Was it coincidence or magic? Alice Gorman wrote 100 things she wanted in a man, burying the list in a closet. And then, oddly enough, a man who matched the list almost exactly strolled into her life. Seriously, people, how did that happen? After you read the story Martha Beck, O's life coach, explains why it worked.
Our first real disagreement erupted at the kitchen table on a Saturday morning in late May. Aubrey and I hardly knew each other at the time. We had spent a total of three weekends together since we met in early March—the first on a blissful fishing trip in the Ozarks, the other two trading visits between his home on the Eastern Shore of Maryland and mine in Memphis. We had both been married before: he, a recent widower; I, married twice, a divorcee and a widow. He was retired. I was the owner of a contemporary art gallery in Memphis and a partner in a gallery on 57th Street in New York City. We'd been introduced by his cousin from Baltimore, a lifelong friend of mine. The attraction was instantaneous, so much so that we spent those six days together in pure enjoyment of our late-in-life pleasures and commonalities, believing that each of us had found perfection in the other. Without warning, during our second cup of coffee after breakfast, we began having a stupid argument.
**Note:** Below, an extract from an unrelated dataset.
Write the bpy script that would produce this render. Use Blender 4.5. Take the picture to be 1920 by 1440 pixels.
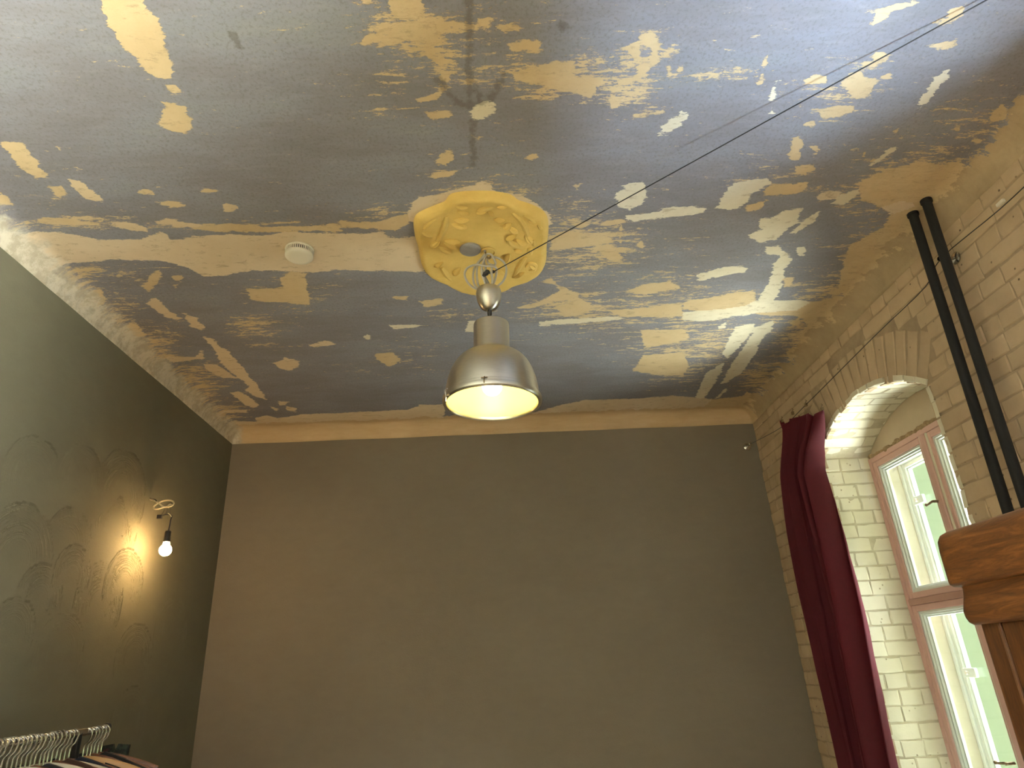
import bpy, bmesh, math, random
import numpy as np
from mathutils import Vector, Matrix

for o in list(bpy.data.objects):
    bpy.data.objects.remove(o, do_unlink=True)
SC = bpy.context.scene
COL = SC.collection
PI = math.pi
rnd = random.Random(7)

# ------------------------------------------------------------------ camera
ZC = 1.60                                   # camera height above the floor
_c = np.array([960., 720.]); _vz = np.array([815., -2130.]); _vy = np.array([941., 1263.])
F = float(np.sqrt(-((_vz - _c) @ (_vy - _c))))
_y = np.append(_vy - _c, F); _y /= np.linalg.norm(_y)
_z = np.append(_vz - _c, F); _z /= np.linalg.norm(_z)
_z = _z - (_z @ _y) * _y; _z /= np.linalg.norm(_z)
RM = np.stack([np.cross(_y, _z), _y, _z])
def ray(px, py): return RM @ np.array([px - 960., py - 720., F])
def hit(px, py, axis, val):
    """point of the plane axis=val (metres, floor at z=0) that the photograph shows at px,py"""
    d = ray(px, py); v = val - (ZC if axis == 2 else 0)
    p = d * (v / d[axis]); return Vector((p[0], p[1], p[2] + ZC))
def proj(p):
    q = RM.T @ (np.array(p) - np.array([0, 0, ZC]))
    if q[2] <= 0.05: return (-9999, -9999)
    return (960 + F * q[0] / q[2], 720 + F * q[1] / q[2])
cam_d = bpy.data.cameras.new('camera'); cam = bpy.data.objects.new('camera', cam_d); COL.objects.link(cam)
cam_d.sensor_width = 36; cam_d.lens = 36 * F / 1920; cam_d.clip_start = .02
cm = Matrix.Identity(4)
for i in range(3):
    cm[i][0] = RM[i, 0]; cm[i][1] = -RM[i, 1]; cm[i][2] = -RM[i, 2]
cm.translation = (0, 0, ZC)
cam.matrix_world = cm
SC.camera = cam

# ------------------------------------------------------------------ world, daylight, exposure
XL, XR, YB, YN, ZT, HC = -1.875, 1.908, 4.57, -2.6, 3.20, 3.30
W = bpy.data.worlds.new('sky'); SC.world = W; W.use_nodes = True
W.node_tree.nodes['Background'].inputs[0].default_value = (.72, .86, 1.0, 1)
W.node_tree.nodes['Background'].inputs[1].default_value = .5
def light(name, kind, loc, target, energy, color, size=None, size_y=None):
    l = bpy.data.lights.new(name, kind); l.energy = energy; l.color = color
    if kind == 'AREA':
        l.shape = 'RECTANGLE'; l.size = size; l.size_y = size_y; l.spread = math.radians(85)
    o = bpy.data.objects.new(name, l); COL.objects.link(o); o.location = loc
    o.rotation_euler = (Vector(target) - Vector(loc)).to_track_quat('-Z', 'Y').to_euler()
    return o
s = light('sun', 'SUN', (-8, 6, 12), (6, 3, 2), 1.6, (1, .95, .86)); s.data.angle = .01
# daylight that comes in at the two windows: from the sky above, and up from the sunlit yard below
light('daylight_sky_window', 'AREA', (4.6, 3.2, 5.2), (.2, 3.1, 1.1), 230, (.93, .97, 1.0), 3.0, 2.0)
light('daylight_yard_window', 'AREA', (5.0, 3.2, -1.6), (1.5, 3.2, 2.9), 330, (.98, 1.0, .93), 4.0, 2.4)
light('daylight_sky_near_window', 'AREA', (3.4, .75, 3.9), (-.6, .0, .8), 4600, (.98, .98, 1.0), 3.0, 2.2)
light('daylight_yard_near_window', 'AREA', (3.3, .75, -.2), (1.3, 1.0, 3.3), 300, (.62, .76, 1.0), 1.5, .6)
light('added_rear_fill', 'AREA', (2.85, -1.40, 1.0), (-1.8, -.4, 2.3), 3100, (1, .95, .86), 1.2, 1.8)  # added fill lamp behind the camera, brightens left wall, back wall and ceiling
SC.view_settings.view_transform = 'Standard'; SC.view_settings.look = 'None'
SC.view_settings.gamma = 1; SC.view_settings.use_curve_mapping = False
SC.view_settings.exposure = 0.6
BULB_E, PEND_E = 240., 24.

# ------------------------------------------------------------------ mesh helpers
class MB:
    def __init__(s): s.v = []; s.f = []
    def add(s, vs, fs):
        b = len(s.v); s.v += [tuple(v) for v in vs]; s.f += [tuple(b + i for i in f) for f in fs]; return s
    def box(s, lo, hi):
        x0, y0, z0 = lo; x1, y1, z1 = hi
        return s.add([(x0,y0,z0),(x1,y0,z0),(x1,y1,z0),(x0,y1,z0),(x0,y0,z1),(x1,y0,z1),(x1,y1,z1),(x0,y1,z1)],
                     [(0,3,2,1),(4,5,6,7),(0,1,5,4),(1,2,6,5),(2,3,7,6),(3,0,4,7)])
    def tube(s, pts, r, n=10, cap=True, closed=False):
        pts = [Vector(p) for p in pts]; m = len(pts)
        rs = r if isinstance(r, (list, tuple)) else [r] * m
        vs = []; up = None
        for i, p in enumerate(pts):
            a = pts[(i - 1) % m] if (closed or i > 0) else p
            b = pts[(i + 1) % m] if (closed or i < m - 1) else p
            t = (b - a)
            t = t.normalized() if t.length > 1e-9 else Vector((0, 0, 1))
            if up is None: up = Vector((0, 0, 1)) if abs(t.z) < .9 else Vector((1, 0, 0))
            u = up - t * up.dot(t)
            if u.length < 1e-6: u = t.orthogonal()
            u.normalize(); w = t.cross(u); up = u
            for k in range(n):
                an = 2 * PI * k / n
                vs.append(p + (u * math.cos(an) + w * math.sin(an)) * rs[i])
        fs = []
        for i in range(m if closed else m - 1):
            j = (i + 1) % m
            for k in range(n):
                l = (k + 1) % n
                fs.append((i*n+k, i*n+l, j*n+l, j*n+k))
        if cap and not closed:
            fs.append(tuple(range(n - 1, -1, -1))); fs.append(tuple((m - 1) * n + k for k in range(n)))
        return s.add(vs, fs)
    def lathe(s, prof, n=48, o=(0, 0, 0), capa=False, capb=False):
        vs = []; fs = []; m = len(prof)
        for r, z in prof:
            for k in range(n):
                a = 2 * PI * k / n; vs.append((o[0] + r * math.cos(a), o[1] + r * math.sin(a), o[2] + z))
        for i in range(m - 1):
            for k in range(n):
                l = (k + 1) % n; fs.append((i*n+k, i*n+l, (i+1)*n+l, (i+1)*n+k))
        if capa: fs.append(tuple(range(n - 1, -1, -1)))
        if capb: fs.append(tuple((m - 1) * n + k for k in range(n)))
        return s.add(vs, fs)
    def ball(s, c, r, n=12, m=8):
        rx, ry, rz = r if isinstance(r, (tuple, list)) else (r, r, r)
        vs = [(c[0], c[1], c[2] - rz)]; fs = []
        for i in range(1, m):
            t = -PI / 2 + PI * i / m
            for k in range(n):
                a = 2 * PI * k / n
                vs.append((c[0] + rx*math.cos(t)*math.cos(a), c[1] + ry*math.cos(t)*math.sin(a), c[2] + rz*math.sin(t)))
        vs.append((c[0], c[1], c[2] + rz))
        for k in range(n):
            fs.append((0, 1 + (k+1) % n, 1 + k))
            for i in range(m - 2):
                fs.append((1+i*n+k, 1+i*n+(k+1) % n, 1+(i+1)*n+(k+1) % n, 1+(i+1)*n+k))
            fs.append((len(vs)-1, 1+(m-2)*n+k, 1+(m-2)*n+(k+1) % n))
        return s.add(vs, fs)
    def prism(s, prof, frame, a, b):
        """closed profile [(p,q)] swept from a to b; frame(p,q,t)->point"""
        n = len(prof); vs = [frame(p, q, a) for p, q in prof] + [frame(p, q, b) for p, q in prof]
        fs = [(i, (i+1) % n, n+(i+1) % n, n+i) for i in range(n)] + [tuple(range(n-1, -1, -1)), tuple(range(n, 2*n))]
        return s.add(vs, fs)
    def build(s, name, mat, parent=None, smooth=False, bevel=0, fixn=True, seg=2):
        me = bpy.data.meshes.new(name); me.from_pydata(s.v, [], s.f); me.validate()
        if fixn:
            bm = bmesh.new(); bm.from_mesh(me); bmesh.ops.recalc_face_normals(bm, faces=bm.faces); bm.to_mesh(me); bm.free()
        me.materials.append(mat)
        o = bpy.data.objects.new(name, me); COL.objects.link(o)
        if smooth:
            me.polygons.foreach_set('use_smooth', [True] * len(me.polygons))
            try: me.set_sharp_from_angle(angle=math.radians(38))
            except Exception: pass
        if bevel:
            b = o.modifiers.new('bevel', 'BEVEL'); b.width = bevel; b.segments = seg; b.limit_method = 'ANGLE'; b.angle_limit = .6
        if parent is not None: put(o, parent)
        return o
def put(o, parent):
    o.parent = parent; o.matrix_parent_inverse = Matrix.Translation(parent.location).inverted()
def tag(o, label=None, cat=None, group=None, kind=None):
    if label: o['label'] = label
    if cat: o['category'] = cat
    if group: o['group'] = group
    if kind: o['kind'] = kind
    return o
def empty(name, loc, label=None, cat=None, group=None, kind=None):
    o = bpy.data.objects.new(name, None); COL.objects.link(o); o.location = loc; o.empty_display_size = .05
    return tag(o, label, cat, group, kind)
def smoothpts(pts, n=6, closed=False):
    P = [Vector(p) for p in pts]; m = len(P); out = []
    rng = range(m) if closed else range(m - 1)
    for i in rng:
        p1, p2 = P[i], P[(i+1) % m]
        p0 = P[i-1] if (closed or i > 0) else p1 * 2 - p2
        p3 = P[(i+2) % m] if (closed or i + 2 < m) else p2 * 2 - p1
        for k in range(n):
            t = k / n
            out.append(.5 * ((2*p1) + (p2-p0)*t + (2*p0-5*p1+4*p2-p3)*t*t + (3*p1-p0-3*p2+p3)*t**3))
    if not closed: out.append(P[-1])
    return out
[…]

"You're really a stubborn broad," Aubrey said in response to my refusal to spend the remainder of the morning with him.

"What do you mean?" I asked, shocked by his insulting bluntness. "I told you I had to go to the gallery on Saturday morning. I have an appointment with an artist. You knew that."

"You told me you might have an appointment on Saturday morning, but if I flew down to Memphis for the weekend, you'd change it."

"I did not say that," I said, stiffening my spine and feeling my heart begin to race. "Obviously you didn't listen to me, and now you're calling me a liar."

"You see," he said with a grin. He had a wide smile that generally dispelled the seriousness of any discussion, but he continued to make his point. "You're a stubborn broad. It's your way or the highway."

"Well, what about you?" I felt sickened by waves of prior marital arguments surging up through layers of memory. I'd thought Aubrey would be different. "Aren't you the one being stubborn?"

Aubrey sat back in his chair. "Maybe I'm not the right man for you," he said, half making a statement, half asking a question.

"Maybe you're not!" I crossed my arms, feeling defiant, but in the next second I regretted the whole ridiculous discussion. What were we talking about? I thought I had met the man of my dreams, and we were about to throw the whole thing out the window over an absurd argument. Closing my eyes, I suddenly saw a mental picture of "the list." It had been in the back of my closet for five years. What would Aubrey think of the list?

"I have an idea," I said. I left the kitchen, and several minutes later I came back with the list in my hand. I held the small sheaf of papers out to him. "Read this, and you decide if you are the right man for me." I turned on my heel and marched down the hallway to my room, as if following stage directions.